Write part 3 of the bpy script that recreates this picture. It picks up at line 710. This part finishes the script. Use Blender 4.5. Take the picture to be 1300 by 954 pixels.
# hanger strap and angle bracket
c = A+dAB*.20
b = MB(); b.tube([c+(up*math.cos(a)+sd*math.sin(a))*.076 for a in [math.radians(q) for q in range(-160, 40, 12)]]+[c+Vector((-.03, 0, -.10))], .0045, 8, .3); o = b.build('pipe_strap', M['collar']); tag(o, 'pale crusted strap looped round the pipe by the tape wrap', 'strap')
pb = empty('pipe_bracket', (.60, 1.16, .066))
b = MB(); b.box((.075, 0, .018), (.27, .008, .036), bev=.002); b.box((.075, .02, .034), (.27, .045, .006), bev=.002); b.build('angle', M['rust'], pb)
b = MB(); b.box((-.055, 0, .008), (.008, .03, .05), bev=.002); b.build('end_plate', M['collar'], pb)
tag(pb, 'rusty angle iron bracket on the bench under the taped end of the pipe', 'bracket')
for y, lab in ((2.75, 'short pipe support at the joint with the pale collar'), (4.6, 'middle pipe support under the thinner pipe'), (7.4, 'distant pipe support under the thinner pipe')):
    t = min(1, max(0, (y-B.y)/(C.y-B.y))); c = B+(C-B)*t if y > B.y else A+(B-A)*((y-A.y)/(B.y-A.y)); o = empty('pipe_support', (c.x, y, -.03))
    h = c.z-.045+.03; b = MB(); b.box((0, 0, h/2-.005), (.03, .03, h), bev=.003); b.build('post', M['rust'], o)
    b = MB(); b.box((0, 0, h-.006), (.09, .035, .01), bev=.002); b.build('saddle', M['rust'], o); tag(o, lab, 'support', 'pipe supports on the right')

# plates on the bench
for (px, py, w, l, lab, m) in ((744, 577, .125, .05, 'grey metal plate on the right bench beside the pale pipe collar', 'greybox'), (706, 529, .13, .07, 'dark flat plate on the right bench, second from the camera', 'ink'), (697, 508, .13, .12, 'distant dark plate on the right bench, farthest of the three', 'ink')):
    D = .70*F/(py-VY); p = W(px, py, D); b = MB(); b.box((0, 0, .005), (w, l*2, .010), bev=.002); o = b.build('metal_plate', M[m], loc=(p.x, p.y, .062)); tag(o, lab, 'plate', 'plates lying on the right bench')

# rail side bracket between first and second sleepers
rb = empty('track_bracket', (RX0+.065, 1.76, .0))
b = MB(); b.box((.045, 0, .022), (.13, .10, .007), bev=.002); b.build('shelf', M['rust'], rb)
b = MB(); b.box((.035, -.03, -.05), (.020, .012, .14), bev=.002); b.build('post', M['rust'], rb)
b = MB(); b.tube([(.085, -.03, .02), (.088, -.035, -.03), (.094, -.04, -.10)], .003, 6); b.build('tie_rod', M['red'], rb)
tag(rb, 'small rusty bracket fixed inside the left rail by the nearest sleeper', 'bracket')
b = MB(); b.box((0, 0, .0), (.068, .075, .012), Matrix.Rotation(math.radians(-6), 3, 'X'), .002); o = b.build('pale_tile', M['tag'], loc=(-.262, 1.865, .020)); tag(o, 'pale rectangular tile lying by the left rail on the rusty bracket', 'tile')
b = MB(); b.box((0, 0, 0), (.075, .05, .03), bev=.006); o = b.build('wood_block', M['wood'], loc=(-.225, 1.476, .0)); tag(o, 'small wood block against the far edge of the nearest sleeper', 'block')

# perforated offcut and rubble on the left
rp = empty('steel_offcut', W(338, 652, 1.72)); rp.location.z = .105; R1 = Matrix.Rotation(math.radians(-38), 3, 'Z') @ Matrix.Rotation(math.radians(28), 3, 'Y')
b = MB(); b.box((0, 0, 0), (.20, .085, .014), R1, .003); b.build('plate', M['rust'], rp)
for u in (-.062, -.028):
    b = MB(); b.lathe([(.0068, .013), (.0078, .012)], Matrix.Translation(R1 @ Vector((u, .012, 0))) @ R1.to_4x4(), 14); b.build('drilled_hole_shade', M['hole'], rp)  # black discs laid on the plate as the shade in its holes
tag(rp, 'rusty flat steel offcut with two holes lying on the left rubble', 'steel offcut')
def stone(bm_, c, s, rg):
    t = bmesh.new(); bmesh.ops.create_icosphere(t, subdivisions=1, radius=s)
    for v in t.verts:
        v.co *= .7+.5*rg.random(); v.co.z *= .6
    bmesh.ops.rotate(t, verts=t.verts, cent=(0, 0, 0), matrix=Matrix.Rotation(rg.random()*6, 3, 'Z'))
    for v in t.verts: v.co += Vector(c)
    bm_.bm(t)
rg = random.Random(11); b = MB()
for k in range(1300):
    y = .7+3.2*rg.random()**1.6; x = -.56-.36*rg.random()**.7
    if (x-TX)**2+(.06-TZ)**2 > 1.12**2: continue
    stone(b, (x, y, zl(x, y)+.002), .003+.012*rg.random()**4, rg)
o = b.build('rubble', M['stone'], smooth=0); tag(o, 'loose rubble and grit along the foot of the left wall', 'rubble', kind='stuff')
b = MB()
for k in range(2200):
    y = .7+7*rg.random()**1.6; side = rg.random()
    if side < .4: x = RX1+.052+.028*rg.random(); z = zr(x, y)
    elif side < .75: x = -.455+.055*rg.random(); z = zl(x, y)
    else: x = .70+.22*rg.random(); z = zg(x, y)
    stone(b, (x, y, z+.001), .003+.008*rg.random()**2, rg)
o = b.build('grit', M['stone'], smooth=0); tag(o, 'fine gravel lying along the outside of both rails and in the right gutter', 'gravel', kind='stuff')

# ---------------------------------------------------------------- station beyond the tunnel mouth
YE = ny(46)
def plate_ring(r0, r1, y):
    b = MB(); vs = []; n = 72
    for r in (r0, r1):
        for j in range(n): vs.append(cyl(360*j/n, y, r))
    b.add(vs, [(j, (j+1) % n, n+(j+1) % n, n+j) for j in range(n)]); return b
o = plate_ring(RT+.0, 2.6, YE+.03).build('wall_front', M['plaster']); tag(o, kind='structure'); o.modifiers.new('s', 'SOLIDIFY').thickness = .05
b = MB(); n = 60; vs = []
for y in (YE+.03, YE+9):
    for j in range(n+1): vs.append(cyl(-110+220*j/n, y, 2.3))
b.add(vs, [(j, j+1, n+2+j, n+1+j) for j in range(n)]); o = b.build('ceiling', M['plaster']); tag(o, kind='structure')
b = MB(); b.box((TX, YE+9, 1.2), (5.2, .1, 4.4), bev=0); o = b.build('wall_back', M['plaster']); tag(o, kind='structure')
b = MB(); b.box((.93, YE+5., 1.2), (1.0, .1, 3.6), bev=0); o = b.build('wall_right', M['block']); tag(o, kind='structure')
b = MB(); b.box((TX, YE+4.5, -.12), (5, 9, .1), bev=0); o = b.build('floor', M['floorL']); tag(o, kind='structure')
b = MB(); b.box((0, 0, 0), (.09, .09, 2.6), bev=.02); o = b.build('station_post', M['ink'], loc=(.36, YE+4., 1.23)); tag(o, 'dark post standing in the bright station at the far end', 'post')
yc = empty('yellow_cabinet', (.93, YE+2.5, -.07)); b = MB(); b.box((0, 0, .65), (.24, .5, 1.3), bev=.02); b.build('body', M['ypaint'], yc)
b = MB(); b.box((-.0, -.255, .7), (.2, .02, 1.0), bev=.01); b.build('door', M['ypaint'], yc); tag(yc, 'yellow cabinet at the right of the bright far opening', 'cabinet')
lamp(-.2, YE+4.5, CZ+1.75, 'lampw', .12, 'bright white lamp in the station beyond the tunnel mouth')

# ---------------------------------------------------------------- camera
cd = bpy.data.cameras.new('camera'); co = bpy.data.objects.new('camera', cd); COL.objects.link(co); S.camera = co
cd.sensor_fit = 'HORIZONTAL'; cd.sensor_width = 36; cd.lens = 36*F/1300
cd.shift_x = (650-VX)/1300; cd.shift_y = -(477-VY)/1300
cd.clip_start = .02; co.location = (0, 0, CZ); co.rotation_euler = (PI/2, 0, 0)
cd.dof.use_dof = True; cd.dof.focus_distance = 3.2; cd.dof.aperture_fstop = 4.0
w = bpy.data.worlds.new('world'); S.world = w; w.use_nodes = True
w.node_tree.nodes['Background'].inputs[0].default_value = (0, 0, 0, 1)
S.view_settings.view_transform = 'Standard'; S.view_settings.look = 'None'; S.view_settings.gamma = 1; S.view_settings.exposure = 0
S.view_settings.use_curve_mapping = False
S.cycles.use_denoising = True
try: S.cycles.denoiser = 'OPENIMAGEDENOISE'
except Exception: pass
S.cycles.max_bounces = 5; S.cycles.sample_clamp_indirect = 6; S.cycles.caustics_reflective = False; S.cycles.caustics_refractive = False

TASK PROMPT :: From the first line of the data through the line with "D = .70*F/(py-VY);", quote each line exactly and add nothing else.

RESULT FOR THIS EXERCISE ::
Write part 3 of the bpy script that recreates this picture. It picks up at line 710. This part finishes the script. Use Blender 4.5. Take the picture to be 1300 by 954 pixels.
# hanger strap and angle bracket
c = A+dAB*.20
b = MB(); b.tube([c+(up*math.cos(a)+sd*math.sin(a))*.076 for a in [math.radians(q) for q in range(-160, 40, 12)]]+[c+Vector((-.03, 0, -.10))], .0045, 8, .3); o = b.build('pipe_strap', M['collar']); tag(o, 'pale crusted strap looped round the pipe by the tape wrap', 'strap')
pb = empty('pipe_bracket', (.60, 1.16, .066))
b = MB(); b.box((.075, 0, .018), (.27, .008, .036), bev=.002); b.box((.075, .02, .034), (.27, .045, .006), bev=.002); b.build('angle', M['rust'], pb)
b = MB(); b.box((-.055, 0, .008), (.008, .03, .05), bev=.002); b.build('end_plate', M['collar'], pb)
tag(pb, 'rusty angle iron bracket on the bench under the taped end of the pipe', 'bracket')
for y, lab in ((2.75, 'short pipe support at the joint with the pale collar'), (4.6, 'middle pipe support under the thinner pipe'), (7.4, 'distant pipe support under the thinner pipe')):
    t = min(1, max(0, (y-B.y)/(C.y-B.y))); c = B+(C-B)*t if y > B.y else A+(B-A)*((y-A.y)/(B.y-A.y)); o = empty('pipe_support', (c.x, y, -.03))
    h = c.z-.045+.03; b = MB(); b.box((0, 0, h/2-.005), (.03, .03, h), bev=.003); b.build('post', M['rust'], o)
    b = MB(); b.box((0, 0, h-.006), (.09, .035, .01), bev=.002); b.build('saddle', M['rust'], o); tag(o, lab, 'support', 'pipe supports on the right')

# plates on the bench
for (px, py, w, l, lab, m) in ((744, 577, .125, .05, 'grey metal plate on the right bench beside the pale pipe collar', 'greybox'), (706, 529, .13, .07, 'dark flat plate on the right bench, second from the camera', 'ink'), (697, 508, .13, .12, 'distant dark plate on the right bench, farthest of the three', 'ink')):
    D = .70*F/(py-VY); p = W(px, py, D); b = MB(); b.box((0, 0, .005), (w, l*2, .010), bev=.002); o = b.build('metal_plate', M[m], loc=(p.x, p.y, .062)); tag(o, lab, 'plate', 'plates lying on the right bench')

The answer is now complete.